More than 100 governments now signed up to international tax convention
Five more governments have signed up to an international convention on cooperating with tax authorities around the world, bringing the number of participating jurisdictions to 103.
The OECD’s Convention on Mutual Administrative Assistance in Tax Matters is a wide-reaching agreement to exchange information about taxpayers between authorities either on request or spontaneously.
Yesterday, Burkina Faso, Malaysia, Saint Kitts and Nevis, Saint Vincent and the Grenadines, and Samoa signed the document during a ceremony at OECD headquarters in Paris.
The news comes a month after Panama signed the convention, following the publication earlier this year of the ‘Panama Papers’ – an unprecedented leak of 11.5m files that detail information for more than 214,488 offshore entities, illustrating how wealthy individuals and public officials are able to keep personal financial information private.
Grace Perez-Navarro, deputy director of the OECD Centre for Tax Policy and Administration (CTPA), said: “With over 100 countries and jurisdictions now participating in this multilateral tax information sharing agreement, national efforts to combat international tax evasion and avoidance have been substantially strengthened.”
The convention is the most comprehensive multilateral instrument available for all forms of tax co-operation to tackle tax evasion and avoidance, and guarantees extensive safeguards for the protection of taxpayers’ rights.

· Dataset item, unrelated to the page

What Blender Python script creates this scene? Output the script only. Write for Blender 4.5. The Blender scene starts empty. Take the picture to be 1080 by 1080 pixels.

Its signatories include all G20 countries, BRICS, almost all OECD countries, most major financial centres and a growing number of developing countries.
It was developed jointly by the OECD and the Council of Europe in 1988 and amended in 2010 to respond to the call by the G20 to align it to the international standard on exchange of information and to open it to all countries, thus ensuring that developing countries could benefit from the new more transparent environment.